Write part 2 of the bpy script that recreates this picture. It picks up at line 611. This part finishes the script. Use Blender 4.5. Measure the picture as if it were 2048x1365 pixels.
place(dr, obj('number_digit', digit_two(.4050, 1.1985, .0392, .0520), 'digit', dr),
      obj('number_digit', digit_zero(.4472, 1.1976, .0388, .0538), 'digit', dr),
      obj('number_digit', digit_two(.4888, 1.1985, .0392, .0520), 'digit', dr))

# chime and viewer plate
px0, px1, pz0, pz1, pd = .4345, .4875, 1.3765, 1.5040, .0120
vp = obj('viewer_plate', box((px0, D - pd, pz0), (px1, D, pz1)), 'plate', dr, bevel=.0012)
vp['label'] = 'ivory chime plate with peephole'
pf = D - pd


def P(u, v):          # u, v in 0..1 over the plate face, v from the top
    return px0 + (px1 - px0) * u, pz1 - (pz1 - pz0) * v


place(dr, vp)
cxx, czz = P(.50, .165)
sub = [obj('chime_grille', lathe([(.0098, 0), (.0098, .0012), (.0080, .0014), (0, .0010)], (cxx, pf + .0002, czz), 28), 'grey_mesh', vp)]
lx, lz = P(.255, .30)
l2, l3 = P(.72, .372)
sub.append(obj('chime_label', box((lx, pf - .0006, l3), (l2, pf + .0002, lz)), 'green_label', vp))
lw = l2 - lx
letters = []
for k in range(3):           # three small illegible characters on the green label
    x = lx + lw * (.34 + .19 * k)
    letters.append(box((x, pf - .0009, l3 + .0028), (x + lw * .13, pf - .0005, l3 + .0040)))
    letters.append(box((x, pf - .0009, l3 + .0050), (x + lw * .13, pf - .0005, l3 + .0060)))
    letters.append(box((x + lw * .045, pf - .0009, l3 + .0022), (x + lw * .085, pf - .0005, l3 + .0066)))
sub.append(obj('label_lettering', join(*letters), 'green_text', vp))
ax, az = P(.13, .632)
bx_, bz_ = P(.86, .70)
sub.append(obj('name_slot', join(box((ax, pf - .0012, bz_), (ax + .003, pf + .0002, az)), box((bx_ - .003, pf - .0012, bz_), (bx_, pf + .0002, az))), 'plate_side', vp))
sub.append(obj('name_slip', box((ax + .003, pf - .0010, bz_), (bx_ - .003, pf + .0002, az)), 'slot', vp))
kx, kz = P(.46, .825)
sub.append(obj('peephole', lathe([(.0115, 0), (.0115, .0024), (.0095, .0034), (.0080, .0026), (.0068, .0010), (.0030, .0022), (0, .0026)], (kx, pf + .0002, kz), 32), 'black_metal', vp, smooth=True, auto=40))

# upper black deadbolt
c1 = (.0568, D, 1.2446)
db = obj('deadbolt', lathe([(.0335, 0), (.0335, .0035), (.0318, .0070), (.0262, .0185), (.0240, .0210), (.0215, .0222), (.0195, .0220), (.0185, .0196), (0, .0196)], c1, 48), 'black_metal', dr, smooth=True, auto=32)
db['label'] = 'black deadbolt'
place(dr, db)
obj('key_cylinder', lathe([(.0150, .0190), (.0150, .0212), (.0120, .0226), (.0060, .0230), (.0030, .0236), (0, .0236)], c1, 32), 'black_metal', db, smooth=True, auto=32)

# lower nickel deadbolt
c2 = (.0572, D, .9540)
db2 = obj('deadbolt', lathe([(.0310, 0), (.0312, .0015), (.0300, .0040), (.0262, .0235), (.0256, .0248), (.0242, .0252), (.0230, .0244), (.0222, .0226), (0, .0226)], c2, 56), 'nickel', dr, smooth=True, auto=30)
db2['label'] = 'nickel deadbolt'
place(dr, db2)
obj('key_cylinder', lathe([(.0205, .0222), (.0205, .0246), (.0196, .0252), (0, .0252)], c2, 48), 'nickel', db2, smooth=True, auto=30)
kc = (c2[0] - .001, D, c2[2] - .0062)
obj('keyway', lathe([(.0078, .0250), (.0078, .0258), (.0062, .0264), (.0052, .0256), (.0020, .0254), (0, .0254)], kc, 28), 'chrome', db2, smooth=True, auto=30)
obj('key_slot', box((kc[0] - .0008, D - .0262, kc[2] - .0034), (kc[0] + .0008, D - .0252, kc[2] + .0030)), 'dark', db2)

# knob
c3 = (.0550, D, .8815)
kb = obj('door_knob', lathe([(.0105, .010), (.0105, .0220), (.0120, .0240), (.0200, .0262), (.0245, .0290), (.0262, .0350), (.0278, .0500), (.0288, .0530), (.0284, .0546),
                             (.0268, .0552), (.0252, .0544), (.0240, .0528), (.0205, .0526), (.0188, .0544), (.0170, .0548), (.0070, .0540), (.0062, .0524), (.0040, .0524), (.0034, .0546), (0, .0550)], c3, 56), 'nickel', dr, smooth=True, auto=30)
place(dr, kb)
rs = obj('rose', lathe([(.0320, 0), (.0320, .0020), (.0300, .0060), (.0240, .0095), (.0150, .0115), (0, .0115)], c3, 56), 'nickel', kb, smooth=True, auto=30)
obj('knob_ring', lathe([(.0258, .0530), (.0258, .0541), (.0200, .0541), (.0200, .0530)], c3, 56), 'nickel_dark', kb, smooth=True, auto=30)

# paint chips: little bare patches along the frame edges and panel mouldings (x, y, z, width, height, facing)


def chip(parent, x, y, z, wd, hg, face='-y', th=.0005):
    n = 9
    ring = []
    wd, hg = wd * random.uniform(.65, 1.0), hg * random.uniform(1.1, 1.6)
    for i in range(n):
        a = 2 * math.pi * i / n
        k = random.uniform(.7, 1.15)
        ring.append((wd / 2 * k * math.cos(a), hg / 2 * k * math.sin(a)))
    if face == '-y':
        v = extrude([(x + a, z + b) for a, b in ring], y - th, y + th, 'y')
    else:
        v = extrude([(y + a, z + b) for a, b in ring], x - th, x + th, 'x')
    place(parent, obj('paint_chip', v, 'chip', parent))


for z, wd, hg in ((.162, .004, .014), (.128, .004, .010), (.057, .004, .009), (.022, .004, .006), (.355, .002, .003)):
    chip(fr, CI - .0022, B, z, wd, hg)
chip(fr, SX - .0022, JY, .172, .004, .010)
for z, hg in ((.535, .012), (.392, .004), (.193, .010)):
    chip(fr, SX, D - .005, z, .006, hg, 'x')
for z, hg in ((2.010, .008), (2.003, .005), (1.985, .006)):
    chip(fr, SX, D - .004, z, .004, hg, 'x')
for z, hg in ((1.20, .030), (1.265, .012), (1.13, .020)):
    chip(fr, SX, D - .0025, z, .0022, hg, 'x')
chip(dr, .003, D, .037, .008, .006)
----
* [WRITTEN PROBLEM] Starting at the top of the data above, repeat every line exactly until the line containing "pf = D - pd" has been given, then stop.

* [WORKED SOLUTION]
Write part 2 of the bpy script that recreates this picture. It picks up at line 611. This part finishes the script. Use Blender 4.5. Measure the picture as if it were 2048x1365 pixels.
place(dr, obj('number_digit', digit_two(.4050, 1.1985, .0392, .0520), 'digit', dr),
      obj('number_digit', digit_zero(.4472, 1.1976, .0388, .0538), 'digit', dr),
      obj('number_digit', digit_two(.4888, 1.1985, .0392, .0520), 'digit', dr))

# chime and viewer plate
px0, px1, pz0, pz1, pd = .4345, .4875, 1.3765, 1.5040, .0120
vp = obj('viewer_plate', box((px0, D - pd, pz0), (px1, D, pz1)), 'plate', dr, bevel=.0012)
vp['label'] = 'ivory chime plate with peephole'
pf = D - pd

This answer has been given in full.